A major Internet publication is currently working on an extensive article covering the theft of domains, and they reached out to consult me on such incidents.

Over the course of a dozen or so years, I’ve assisted with the identification and recovery of roughly twenty domains, in more than ten individual cases.

I don’t keep track these days, but at recent times I cover such reported incidents either here or on

Domain theft can deliver a severe blow to one’s business, disrupting their flow of work and actual revenue.

From the standpoint of pure domain value, I’ve witnessed stolen domains being offered for sale on a variety of venues, including domain forums and industry web sites. Thieves attempt to resell these stolen goods, at a fraction of their worth, thus “laundering” them in the process.

DomainTools is the first indispensable tool to assist with the identification of a domain as stolen; the phone is the second one. Once doubts have been established about the legitimacy of a domain being offered for sale, one has to pick up the phone and communicate with the owner, and the prior owner.

There is definitely an amount of awkwardness and even suspicion displayed by a legitimate owner whose domain has been stolen. One has to deliver the hard facts, while identifying who they are and what they do.

Once the other party realizes what is going on, I offer a series of suggestions in order to begin the recovery process.

In the many years that I’ve been offering such assistance, I have no financial motives whatsoever. I use my time and resources to assist businesses and individuals in need, plain and simple. Other than receiving a cordial “thank you” from the owners, I’ve been sent the occasional bottle of wine and even a basketball autographed by the NBA champions, the Dallas Mavericks.
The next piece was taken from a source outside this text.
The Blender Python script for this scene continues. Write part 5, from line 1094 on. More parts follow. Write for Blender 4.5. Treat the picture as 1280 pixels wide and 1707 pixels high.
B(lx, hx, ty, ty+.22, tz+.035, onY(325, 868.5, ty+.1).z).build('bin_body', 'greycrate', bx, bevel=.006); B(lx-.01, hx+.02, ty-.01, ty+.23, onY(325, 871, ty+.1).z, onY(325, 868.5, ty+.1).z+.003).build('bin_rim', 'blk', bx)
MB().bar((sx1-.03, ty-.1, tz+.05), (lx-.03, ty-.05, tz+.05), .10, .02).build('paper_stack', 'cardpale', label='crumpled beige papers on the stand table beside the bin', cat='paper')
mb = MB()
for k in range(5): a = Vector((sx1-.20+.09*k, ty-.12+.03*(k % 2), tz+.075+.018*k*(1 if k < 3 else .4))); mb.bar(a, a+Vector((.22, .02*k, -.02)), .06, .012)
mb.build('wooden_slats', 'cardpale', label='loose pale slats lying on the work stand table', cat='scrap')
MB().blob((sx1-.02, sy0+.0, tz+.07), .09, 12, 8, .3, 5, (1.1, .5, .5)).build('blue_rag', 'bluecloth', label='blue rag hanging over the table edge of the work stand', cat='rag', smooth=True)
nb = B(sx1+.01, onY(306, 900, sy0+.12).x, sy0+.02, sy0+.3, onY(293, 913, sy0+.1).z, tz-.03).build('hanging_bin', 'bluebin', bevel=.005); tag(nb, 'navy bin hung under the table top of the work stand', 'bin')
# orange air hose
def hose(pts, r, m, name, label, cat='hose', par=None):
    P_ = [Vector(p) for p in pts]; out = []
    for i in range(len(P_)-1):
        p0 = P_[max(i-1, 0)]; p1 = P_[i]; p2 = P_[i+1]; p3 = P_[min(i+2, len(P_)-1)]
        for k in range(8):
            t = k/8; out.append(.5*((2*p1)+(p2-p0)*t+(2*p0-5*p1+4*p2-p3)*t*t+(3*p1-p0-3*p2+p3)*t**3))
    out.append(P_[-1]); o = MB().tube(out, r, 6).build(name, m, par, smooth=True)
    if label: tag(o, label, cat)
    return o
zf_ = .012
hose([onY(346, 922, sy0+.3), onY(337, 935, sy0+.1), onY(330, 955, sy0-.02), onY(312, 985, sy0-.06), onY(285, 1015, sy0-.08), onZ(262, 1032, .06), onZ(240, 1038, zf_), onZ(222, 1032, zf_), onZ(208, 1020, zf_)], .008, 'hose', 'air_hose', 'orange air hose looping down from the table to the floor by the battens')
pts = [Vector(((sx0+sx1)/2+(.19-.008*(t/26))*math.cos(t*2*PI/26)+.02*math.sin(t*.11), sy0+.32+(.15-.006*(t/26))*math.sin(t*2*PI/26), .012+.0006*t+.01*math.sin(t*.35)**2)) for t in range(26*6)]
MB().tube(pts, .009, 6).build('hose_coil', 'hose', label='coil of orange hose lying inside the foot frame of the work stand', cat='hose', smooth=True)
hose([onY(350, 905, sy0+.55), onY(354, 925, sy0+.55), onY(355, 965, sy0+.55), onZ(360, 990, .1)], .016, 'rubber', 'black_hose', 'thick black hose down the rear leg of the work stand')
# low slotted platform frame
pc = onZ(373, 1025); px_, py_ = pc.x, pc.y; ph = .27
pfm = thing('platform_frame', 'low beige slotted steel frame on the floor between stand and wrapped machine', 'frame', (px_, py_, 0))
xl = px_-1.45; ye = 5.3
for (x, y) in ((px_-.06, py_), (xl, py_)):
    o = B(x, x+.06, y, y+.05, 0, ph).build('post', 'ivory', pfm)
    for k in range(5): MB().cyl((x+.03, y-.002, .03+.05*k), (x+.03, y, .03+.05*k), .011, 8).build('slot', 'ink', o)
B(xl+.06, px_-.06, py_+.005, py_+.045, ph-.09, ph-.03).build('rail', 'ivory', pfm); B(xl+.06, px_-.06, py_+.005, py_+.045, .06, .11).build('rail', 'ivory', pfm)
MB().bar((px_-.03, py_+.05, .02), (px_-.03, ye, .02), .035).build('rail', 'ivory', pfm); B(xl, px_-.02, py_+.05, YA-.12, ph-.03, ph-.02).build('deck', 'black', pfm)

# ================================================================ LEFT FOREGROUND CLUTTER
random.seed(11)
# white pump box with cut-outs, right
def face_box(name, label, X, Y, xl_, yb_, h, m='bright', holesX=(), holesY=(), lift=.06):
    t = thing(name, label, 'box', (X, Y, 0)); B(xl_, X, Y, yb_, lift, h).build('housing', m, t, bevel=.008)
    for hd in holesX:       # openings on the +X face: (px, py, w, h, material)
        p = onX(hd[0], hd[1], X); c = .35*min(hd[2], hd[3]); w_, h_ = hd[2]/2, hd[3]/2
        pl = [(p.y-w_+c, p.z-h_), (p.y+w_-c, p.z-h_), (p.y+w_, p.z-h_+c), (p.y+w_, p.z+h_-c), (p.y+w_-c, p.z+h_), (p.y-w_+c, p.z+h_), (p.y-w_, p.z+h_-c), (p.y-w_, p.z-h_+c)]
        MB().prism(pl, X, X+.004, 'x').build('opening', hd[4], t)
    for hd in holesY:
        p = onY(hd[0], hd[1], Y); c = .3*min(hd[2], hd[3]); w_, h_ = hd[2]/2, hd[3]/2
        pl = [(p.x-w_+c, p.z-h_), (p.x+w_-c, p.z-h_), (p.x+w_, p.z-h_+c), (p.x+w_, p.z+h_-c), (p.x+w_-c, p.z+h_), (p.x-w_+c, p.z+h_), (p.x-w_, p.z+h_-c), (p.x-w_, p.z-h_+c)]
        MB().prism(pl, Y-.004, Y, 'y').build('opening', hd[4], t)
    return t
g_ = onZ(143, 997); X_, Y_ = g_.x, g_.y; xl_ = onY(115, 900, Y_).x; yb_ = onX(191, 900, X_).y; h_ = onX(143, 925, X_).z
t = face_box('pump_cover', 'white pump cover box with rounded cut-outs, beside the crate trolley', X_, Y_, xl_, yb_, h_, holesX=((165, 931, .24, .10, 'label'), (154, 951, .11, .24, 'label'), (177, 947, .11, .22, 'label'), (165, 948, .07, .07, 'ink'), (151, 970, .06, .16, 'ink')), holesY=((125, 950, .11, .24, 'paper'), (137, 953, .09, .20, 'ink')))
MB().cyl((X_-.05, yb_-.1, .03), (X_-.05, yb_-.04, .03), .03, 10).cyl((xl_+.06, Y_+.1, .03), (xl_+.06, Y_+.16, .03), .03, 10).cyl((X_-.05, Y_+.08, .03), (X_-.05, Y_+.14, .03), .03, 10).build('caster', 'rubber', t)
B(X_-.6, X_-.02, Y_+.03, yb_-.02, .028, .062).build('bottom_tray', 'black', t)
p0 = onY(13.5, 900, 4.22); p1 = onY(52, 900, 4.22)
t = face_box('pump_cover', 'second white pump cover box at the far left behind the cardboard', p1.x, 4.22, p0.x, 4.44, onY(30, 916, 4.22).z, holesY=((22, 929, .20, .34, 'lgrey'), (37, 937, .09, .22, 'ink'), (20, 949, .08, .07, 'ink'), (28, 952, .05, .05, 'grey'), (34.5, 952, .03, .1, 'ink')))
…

It’s how people and businesses show their appreciation when given their assets back.

There are several levels of counter-attack when a thief assumes control of a domain name that is used for business purposes, or has a net worth above $5,000.

The first step is to report the theft to the local authorities by filing a police report. Second, it’s a good idea to report the domain theft to the FBI, as the act itself most of the time crosses state borders. Keep in mind one has to establish a value on the loss in excess of $5,000 for the Federal Bureau to get involved.

Next step: report the theft to the losing registrar, which is responsible to begin the reclaim process per ICANN rules. Depending on their bureaucracy and other factors, they will require information that identifies you as the legitimate owner, along with other data related to the theft.

The reclaiming process can take weeks or months and it’s up to you to step up the heat if there is no activity by the authorities or registrars involved. In the meantime, one has to publicly renounce any offering of the domain for sale, in case the thief attempts to flip the stolen goods. That’s why it’s important to not hide any such theft, no matter how embarrassing or “ashamed” one feels.

While waiting for the “good news”, keep track of the daily loss caused by the theft; if you generated revenue from the domain, or it was your business web site, one has to record all such losses for a potential lawsuit against the thief or those responsible for the theft.

In cases where every day counts, involving a lawyer that would subpoena information from the losing and gaining registrars among other things, is a good idea.

For better or worse, your business owes a large part of its success to its online presence, and losing it even temporarily can deliver a big financial blow. Keeping the fire going under the thief’s feet is the best way to regain control of your company’s assets.